Nagihan Alçı Türkiye ve Katar'ın ABD nazarında yeni şer ekseni olarak taayyün ettiğini ve belirdiğini yazıyor. Bu ale'l acele yapılmış bir değerlendirmeye benziyor. Elbette Türkiye ile Katar'dan rahatsız olduklarını söylemeye bile gerek yok. Bununla birlikte Katar'a askeri müdahaleye pek de heveskar ve sıcak bakmadılar. Öncelikli olarak 'şer eksenini / axis of evil' yeniden hatırlamakta fayda var. Bush Şubat 2003'te "Ulusun Durumu" konuşmasında, Kuzey Kore, İran ve Irak'ı "Şer Ekseni" olarak ilan etmişti. Irak'a niyet edip İran ve Kuzey Kore'yi hedef almıştır. Kuzey Kore ve muhtemelen İran bu tanıma dolgu maddesi olarak, eş olsun kabilinden eklendiler. Batılıların deyimiyle false flag. Yoksa Bush yönetiminin asıl hedefi Saddam Hüseyin ile Irak'tan başkası değildi. Daha önce de Bill Clinton döneminde İran ile Irak'ı hedef alan politikanın adı çifte kuşatma idi. Lakin kuşatmanın adı çifte olsa da kendisi tekti. Daha doğrusu çifte kuşatmanın muhatabı olan İran da destekçi ülke olarak Irak'a yönelik askeri kampanyanın parçası olmuştur. Hala da Irak Bush'un ürettiği bu bataklıktan ve girdaptan kurtulabilmiş değil. Clinton ve Bush'un politikalarında İran, Irak'a eşdeğer hatta üstünde bir tehlike olarak tasvir edilirken; uygulamada ötekinin kuşatılmasında yardımcı pozisyonda bir ülke muamelesi görmüştür. 1991 ve 2003 yıllarında Irak'a yapılan müdahale ancak İran'ın katkı ve yardımlarıyla başarılı olabilmiştir.

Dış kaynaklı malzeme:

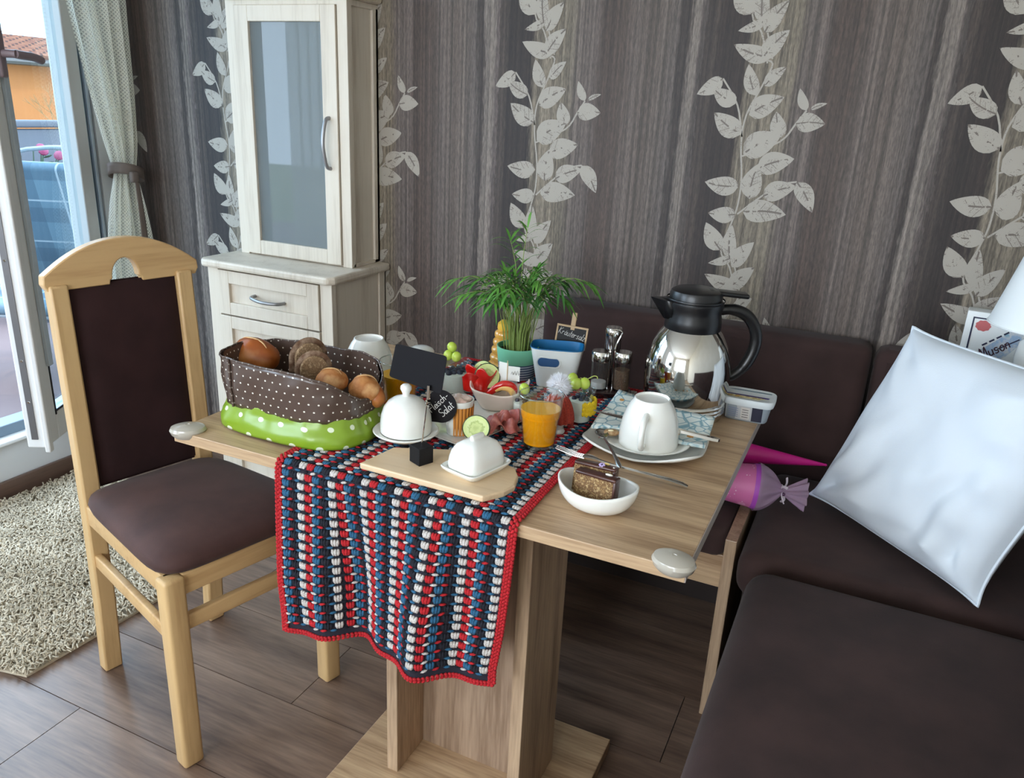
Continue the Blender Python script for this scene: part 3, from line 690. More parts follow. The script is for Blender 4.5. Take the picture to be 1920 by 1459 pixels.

Çite kuşatma veya özümseme politikasından önce Soğuk Savaş yıllarında bunun provası yapılmıştır. İki komünist blok ya da Çin ile Rusya'yı birbirinden ayırmak için birisine yani Çin'e kazanma veya istamele/ yanına çekme politikası uygulanırken daha fazla yayılma potansiyeli vadeden SSCB'ye karşı da George F. Kennan tarafından Containment/kapsama, kuşatma politikası kurgulanmıştır. Sonrasında devrimden sonra İran Çin'in yerini alırken Irak SSCB'nin konumuna düşmüştür. Sonra bu politika sürekli olarak ona buna kopya edilmiştir. Hatırlanacağı gibi Reagan iki de bir SSCB için şer imparatorluğu tabirini kullanırdı. Karanlıklar Prensi Richard Perle bile kendisine göre şerrin kaynağına doğru yolculuk yapıyor ve şerrin kaynağını keşfe çıkıyordu! Lakin şerri üretenlerin şerrin kaynağını arayanlar içinde oldukları geç de olsa fark edildi.
Washington'a göre, Türkiye radikal veya ideolojik olarak arızalı bir ülke olabilir. Bununla birlikte içeride polis teşkilatı dışarıda ise askeriyle terör estiriyor. Noam Chomsky'nin ifadesiyle küresel terörün patronları onlar.